--- Direction ---
Only the number is wanted: how many lines hold the word "Write"?

--- Records shown ---
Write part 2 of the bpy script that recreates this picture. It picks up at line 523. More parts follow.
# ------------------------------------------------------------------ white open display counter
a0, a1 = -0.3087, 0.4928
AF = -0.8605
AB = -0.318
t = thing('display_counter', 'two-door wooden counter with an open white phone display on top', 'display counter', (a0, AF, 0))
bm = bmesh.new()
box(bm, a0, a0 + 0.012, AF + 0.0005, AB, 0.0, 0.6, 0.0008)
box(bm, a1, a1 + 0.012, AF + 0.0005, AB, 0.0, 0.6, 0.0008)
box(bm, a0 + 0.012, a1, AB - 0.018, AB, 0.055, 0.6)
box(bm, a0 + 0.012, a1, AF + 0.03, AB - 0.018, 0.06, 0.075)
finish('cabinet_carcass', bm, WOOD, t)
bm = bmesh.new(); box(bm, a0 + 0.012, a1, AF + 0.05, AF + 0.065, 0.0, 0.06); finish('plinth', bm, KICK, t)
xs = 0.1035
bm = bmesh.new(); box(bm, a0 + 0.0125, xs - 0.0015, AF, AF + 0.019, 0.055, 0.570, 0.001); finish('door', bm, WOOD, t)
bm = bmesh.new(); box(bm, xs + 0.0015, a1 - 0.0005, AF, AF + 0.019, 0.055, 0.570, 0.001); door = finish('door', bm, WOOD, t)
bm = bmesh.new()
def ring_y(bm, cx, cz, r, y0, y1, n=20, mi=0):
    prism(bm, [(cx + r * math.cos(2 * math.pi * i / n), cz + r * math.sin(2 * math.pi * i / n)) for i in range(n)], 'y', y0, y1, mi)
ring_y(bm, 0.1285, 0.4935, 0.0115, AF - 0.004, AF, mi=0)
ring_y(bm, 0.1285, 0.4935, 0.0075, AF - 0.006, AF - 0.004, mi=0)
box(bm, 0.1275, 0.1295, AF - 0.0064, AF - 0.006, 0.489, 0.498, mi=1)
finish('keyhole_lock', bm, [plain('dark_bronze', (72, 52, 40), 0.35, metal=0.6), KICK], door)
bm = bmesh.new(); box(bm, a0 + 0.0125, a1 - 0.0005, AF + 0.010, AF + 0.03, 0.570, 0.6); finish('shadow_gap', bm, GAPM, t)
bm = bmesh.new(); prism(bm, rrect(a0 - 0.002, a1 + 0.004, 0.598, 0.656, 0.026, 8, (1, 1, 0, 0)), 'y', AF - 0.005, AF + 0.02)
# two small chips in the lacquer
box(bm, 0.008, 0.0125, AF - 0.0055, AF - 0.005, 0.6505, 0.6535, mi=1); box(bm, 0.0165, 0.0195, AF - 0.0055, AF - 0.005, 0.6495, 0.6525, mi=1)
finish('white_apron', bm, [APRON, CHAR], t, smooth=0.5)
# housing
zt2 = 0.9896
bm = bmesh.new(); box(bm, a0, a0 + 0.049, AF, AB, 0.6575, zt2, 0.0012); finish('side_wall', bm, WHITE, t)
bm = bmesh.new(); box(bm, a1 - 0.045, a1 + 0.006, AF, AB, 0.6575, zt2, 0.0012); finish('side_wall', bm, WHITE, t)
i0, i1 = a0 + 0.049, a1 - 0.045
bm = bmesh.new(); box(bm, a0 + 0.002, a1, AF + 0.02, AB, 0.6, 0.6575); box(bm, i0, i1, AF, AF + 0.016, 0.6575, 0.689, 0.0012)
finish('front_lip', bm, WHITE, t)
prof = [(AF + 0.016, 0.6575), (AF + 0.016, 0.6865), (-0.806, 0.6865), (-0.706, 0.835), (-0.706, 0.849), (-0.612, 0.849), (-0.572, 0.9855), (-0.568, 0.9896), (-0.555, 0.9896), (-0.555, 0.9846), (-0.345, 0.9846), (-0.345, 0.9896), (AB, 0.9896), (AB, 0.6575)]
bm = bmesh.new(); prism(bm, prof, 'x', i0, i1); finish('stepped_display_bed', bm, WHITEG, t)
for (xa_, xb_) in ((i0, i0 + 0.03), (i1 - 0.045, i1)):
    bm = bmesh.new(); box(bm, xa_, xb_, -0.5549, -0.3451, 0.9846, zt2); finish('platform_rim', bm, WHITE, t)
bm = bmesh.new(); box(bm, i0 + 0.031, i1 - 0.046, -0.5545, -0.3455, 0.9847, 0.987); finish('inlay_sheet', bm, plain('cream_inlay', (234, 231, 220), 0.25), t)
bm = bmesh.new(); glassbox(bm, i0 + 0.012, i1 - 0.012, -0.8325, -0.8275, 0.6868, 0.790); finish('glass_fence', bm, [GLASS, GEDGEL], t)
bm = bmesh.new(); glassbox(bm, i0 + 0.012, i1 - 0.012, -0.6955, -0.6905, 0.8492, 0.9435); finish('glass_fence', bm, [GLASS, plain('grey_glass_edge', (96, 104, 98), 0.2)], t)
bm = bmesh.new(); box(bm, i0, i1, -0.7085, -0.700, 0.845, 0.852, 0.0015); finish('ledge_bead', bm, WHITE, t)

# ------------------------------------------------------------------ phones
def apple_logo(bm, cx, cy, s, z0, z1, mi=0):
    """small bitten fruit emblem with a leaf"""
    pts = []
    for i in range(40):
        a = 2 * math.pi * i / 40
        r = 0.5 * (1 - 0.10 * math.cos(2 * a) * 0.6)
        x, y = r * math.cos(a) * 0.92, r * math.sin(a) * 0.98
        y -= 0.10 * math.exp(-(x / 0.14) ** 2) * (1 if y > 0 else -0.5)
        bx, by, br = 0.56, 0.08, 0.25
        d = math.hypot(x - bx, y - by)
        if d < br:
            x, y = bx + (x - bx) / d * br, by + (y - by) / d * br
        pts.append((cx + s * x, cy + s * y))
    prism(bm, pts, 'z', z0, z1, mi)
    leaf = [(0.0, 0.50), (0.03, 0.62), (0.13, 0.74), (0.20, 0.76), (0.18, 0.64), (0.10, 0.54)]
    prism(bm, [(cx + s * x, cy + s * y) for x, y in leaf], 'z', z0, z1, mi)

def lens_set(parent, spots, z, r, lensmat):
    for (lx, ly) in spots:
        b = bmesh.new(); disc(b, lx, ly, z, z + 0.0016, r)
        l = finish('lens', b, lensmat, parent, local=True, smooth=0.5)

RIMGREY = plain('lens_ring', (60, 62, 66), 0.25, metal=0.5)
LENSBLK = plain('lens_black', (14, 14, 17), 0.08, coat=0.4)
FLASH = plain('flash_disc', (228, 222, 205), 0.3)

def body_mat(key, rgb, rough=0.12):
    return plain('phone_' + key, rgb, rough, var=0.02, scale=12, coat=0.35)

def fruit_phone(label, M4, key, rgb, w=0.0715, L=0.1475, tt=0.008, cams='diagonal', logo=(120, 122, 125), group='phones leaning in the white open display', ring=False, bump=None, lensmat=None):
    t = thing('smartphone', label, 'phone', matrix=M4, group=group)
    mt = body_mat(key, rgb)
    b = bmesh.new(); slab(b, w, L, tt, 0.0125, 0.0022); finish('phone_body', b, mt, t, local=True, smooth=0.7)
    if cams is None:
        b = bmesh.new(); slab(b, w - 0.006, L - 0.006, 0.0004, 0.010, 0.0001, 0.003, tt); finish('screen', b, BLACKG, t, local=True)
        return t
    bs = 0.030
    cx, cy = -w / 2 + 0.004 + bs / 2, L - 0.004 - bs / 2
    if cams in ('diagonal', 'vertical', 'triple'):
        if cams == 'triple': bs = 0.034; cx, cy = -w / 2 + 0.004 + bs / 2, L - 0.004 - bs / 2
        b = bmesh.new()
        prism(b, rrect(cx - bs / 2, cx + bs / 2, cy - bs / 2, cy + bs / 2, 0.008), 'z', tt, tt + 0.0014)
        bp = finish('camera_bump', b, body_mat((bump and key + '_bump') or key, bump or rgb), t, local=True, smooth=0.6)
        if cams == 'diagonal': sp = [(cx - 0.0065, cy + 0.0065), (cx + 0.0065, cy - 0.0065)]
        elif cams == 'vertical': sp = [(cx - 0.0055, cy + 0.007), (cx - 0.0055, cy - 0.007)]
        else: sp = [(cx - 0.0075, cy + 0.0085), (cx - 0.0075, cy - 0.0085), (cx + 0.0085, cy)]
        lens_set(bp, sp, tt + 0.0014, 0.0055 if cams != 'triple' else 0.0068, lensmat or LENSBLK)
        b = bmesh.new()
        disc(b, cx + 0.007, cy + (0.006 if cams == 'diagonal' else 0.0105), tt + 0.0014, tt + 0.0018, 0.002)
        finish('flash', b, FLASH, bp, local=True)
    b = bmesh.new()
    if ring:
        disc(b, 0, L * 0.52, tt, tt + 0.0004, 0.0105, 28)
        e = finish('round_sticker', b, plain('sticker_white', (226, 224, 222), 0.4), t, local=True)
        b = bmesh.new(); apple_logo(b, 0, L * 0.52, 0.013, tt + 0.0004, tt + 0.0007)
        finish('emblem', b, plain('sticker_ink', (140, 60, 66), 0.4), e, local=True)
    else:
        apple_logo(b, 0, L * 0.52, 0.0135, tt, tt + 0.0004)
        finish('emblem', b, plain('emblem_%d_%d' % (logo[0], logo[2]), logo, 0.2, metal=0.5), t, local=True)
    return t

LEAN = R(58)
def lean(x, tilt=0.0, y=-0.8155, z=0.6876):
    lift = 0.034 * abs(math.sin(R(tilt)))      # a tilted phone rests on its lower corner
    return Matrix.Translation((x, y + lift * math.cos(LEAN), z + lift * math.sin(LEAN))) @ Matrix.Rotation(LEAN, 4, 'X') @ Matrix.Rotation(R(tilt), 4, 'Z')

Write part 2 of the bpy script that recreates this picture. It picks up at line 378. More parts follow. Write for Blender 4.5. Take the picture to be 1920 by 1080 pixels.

--- Answer ---
2